Process Classification Framework
概要
米国APQC(American Productivity and Quality Center) が開発した、プロセスベンチマーキング用プロセス分類のプロセス一覧がPCF(Process Classification Framework)です。
現在、Excelで共通版のVersion 7.0.5が提供されています。これ以外に、日用品、自動車、教育、放送、 銀行、航空宇宙防衛、通信、電力、石油下流、石油上流などの業界・業種版があります。

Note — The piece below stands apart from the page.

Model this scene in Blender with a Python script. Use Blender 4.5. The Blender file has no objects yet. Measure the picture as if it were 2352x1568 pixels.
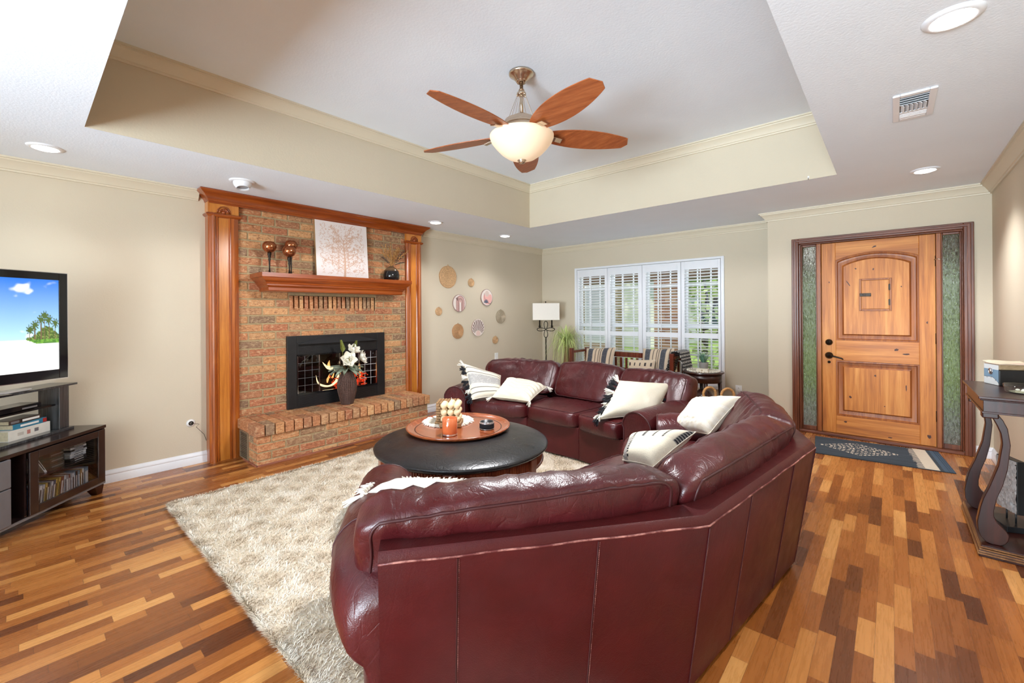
import bpy, math, random
from mathutils import Vector, Matrix, noise
rnd = random.Random(7)
C = bpy.context.scene.collection
PI = math.pi

# ------------------------------------------------------------ camera, world, sun, exposure
cd = bpy.data.cameras.new('camera')
cd.sensor_width = 36.0
cd.lens = 36.0 * 993.7 / 2352.0
cd.shift_y = -65.3 / 2352.0
cd.clip_start = 0.02
cam = bpy.data.objects.new('camera', cd)
C.objects.link(cam)
cam.matrix_world = (Matrix.Translation((0, 0, 1.3188)) @ Matrix.Rotation(0.7207, 4, 'Z')
                    @ Matrix.Rotation(PI / 2, 4, 'X') @ Matrix.Rotation(-0.0073, 4, 'Z'))
bpy.context.scene.camera = cam
sc = bpy.context.scene
sc.view_settings.view_transform = 'Standard'
sc.view_settings.look = 'None'
sc.view_settings.gamma = 1.0
sc.view_settings.use_curve_mapping = False
sc.view_settings.exposure = 0.92
sc.cycles.use_denoising = True
sc.cycles.max_bounces = 8
sc.cycles.diffuse_bounces = 5
sc.cycles.glossy_bounces = 3
sc.cycles.transmission_bounces = 6
sc.cycles.transparent_max_bounces = 8
sc.cycles.sample_clamp_indirect = 6.0
sc.cycles.caustics_reflective = False
sc.cycles.caustics_refractive = False

wd = bpy.data.worlds.new('sky')
sc.world = wd
wd.use_nodes = True
wd.node_tree.nodes['Background'].inputs[0].default_value = (0.80, 0.90, 1.0, 1)
wd.node_tree.nodes['Background'].inputs[1].default_value = 0.75

def light(name, kind, loc, power, rot=(0, 0, 0), size=None, size_y=None, col=(1, 1, 1), spread=None, blend=None, angle=None, radius=None):
    l = bpy.data.lights.new(name, kind)
    l.energy = power
    l.color = col
    if size is not None:
        l.shape = 'RECTANGLE'; l.size = size; l.size_y = size_y or size
    if spread is not None: l.spread = spread
    if blend is not None: l.spot_blend = blend
    if angle is not None:
        if kind == 'SPOT': l.spot_size = angle
        else: l.angle = angle
    if radius is not None: l.shadow_soft_size = radius
    o = bpy.data.objects.new(name, l)
    C.objects.link(o)
    o.location = loc
    o.rotation_euler = rot
    return o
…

企業のほぼ全業務をカバーしてます。ただし、PCFにはプロセス名があるだけで、プロセス機能やインプット・アウトプットなどのプロセス構成要素は定義されていないので、厳密にはプロセス参照モデルとはいえません。PCFに、これに、SCOR/DCOR、業務参照モデルなどを組み合わせれば、プロセス名だけのPCFをより詳細化できます。
モデルの対象領域
経営のタテの機能として戦略立案、戦略計画、計画管理、業務実行まで、ヨコの機能としてサプライチェーンやナレッジマネジメントまで含んで企業の全業務にわたっています。したがって、プロセス参照モデルがカバーしていない対象領域に対しても利用できるという利点があります。
モデルの構成要素
■プロセス一覧
業界・業種別に4階層のプロセスの一覧があります。ただし、インプットとアウトプットが定義されていないので、厳密な意味でのプロセス階層レベル(粒度)ではありません。
基幹業務プロセス
1.0 ビジョンおよび戦略の開発
2.0 製品およびサービスの開発とマネジメント
3.0 製品およびサービスのマーケティングと販売
4.0 製品およびサービスの納入
5.0 顧客サービスのマネジメント
支援業務プロセス
6.0 人財の開発およびマネジメント
7.0 情報技術のマネジメント
8.0 財務資源のマネジメント
9.0 資産の取得、構築、およびマネジメント
10.0 環境衛生および安全(EHS)のマネジメント
11.0 外部との関係のマネジメント
12.0 ナレッジ、改善、および変更のマネジメント
■プラクティス (Practices)
あくまで、プロセス分類が目的なので、SCORのようにメトリクスやベストプラクティスはありません。
活用ケース
欧米企業では、プロセスベンチマーキングとして、企業間のベストプラクティスベンチマーキング、そして、企業内のインターナルベンチマーキングにPCFを使います。ビジネスプロセス自体が「見える化」されていない、日本企業の場合には、これから整備すべきビジネスプロセスを洗い出すのに活用できます。
開発元、入手方法
PCFを開発した米国生産性品質センター(APQC:American Productivity and Quality Center)は、世界最大のナレッジ・マネジメント研究機関と呼ばれ、ベンチマーキングに関しての最先端機関。